In connection with its license agreement for CDMA, the Company has agreed to pay royalties based on specified rates. The Company initiated payment of these royalties in 1998 upon commencement of sales of its CDMA products. Royalty expenses in the first six months of 1999 amounted to $947,000.

biz.yahoo.com

A little quick math....

1Q Revs. 34.1m CDMA Rev. .34m
2Q Revs. 39.6m CDMA Rev. 7.52m

So on a total of $7.86m in sales, DSP paid $947,000 to Qualcomm. This works out to a royalty rate of 12% on ASIC's. Not too shabby....

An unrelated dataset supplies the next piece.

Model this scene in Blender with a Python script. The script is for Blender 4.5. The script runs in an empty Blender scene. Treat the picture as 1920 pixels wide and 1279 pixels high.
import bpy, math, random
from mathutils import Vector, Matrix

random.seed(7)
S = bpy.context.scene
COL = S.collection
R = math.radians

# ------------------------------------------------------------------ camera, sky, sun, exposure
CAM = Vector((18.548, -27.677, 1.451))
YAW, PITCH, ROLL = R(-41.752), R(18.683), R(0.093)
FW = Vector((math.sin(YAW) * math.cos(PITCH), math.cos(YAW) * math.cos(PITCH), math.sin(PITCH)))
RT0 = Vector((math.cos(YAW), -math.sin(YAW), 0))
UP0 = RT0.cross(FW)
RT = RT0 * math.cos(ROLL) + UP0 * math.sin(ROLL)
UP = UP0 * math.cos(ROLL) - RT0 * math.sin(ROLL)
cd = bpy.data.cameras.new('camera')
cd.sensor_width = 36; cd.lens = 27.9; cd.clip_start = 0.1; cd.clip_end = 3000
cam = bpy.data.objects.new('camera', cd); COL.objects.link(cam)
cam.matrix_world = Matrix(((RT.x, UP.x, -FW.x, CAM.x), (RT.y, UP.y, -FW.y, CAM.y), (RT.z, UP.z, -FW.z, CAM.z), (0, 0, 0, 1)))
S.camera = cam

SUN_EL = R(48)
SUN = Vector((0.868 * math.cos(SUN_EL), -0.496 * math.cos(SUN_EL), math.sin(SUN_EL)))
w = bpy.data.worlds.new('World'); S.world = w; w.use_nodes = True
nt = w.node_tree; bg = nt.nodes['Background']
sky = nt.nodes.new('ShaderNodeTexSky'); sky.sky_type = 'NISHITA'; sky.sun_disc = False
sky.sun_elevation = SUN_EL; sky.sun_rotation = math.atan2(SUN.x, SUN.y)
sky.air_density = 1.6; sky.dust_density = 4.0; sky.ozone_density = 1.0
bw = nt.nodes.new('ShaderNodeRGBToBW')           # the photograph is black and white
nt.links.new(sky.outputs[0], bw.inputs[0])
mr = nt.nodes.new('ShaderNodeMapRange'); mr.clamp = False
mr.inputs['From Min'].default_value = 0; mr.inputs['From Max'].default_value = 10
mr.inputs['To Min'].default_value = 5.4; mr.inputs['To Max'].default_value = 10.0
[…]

The only real variable in the above calculation is the accuracy of the Warburg Dillon Reed analyst.

Slacker



To: Sawtooth who wrote (2343)10/14/1999 2:50:00 PM
From: Peter J Hudson  Read Replies (1) | Respond to of 13582
 
To All,

The idea of AT&T switching from TDMA to CDMA makes no sense at all for 2G operations. T has billions of dollars invested in TDMA infrastructure and the advantages of CDMAone will never justify abandoning that sunk cost. T can continue to milk it's TDMA system and claim that they will use EDGE for 3G, but they don't have a huge investment in EDGE. If AT&T is going to move to a form of CDMA it will be for 3G. No matter what brand of 3G AT&T uses it will require a massive build out. Assuming that 3G CDMA systems will be superior to the alternatives, as we all believe, that would be the logical time for T to go CDMA.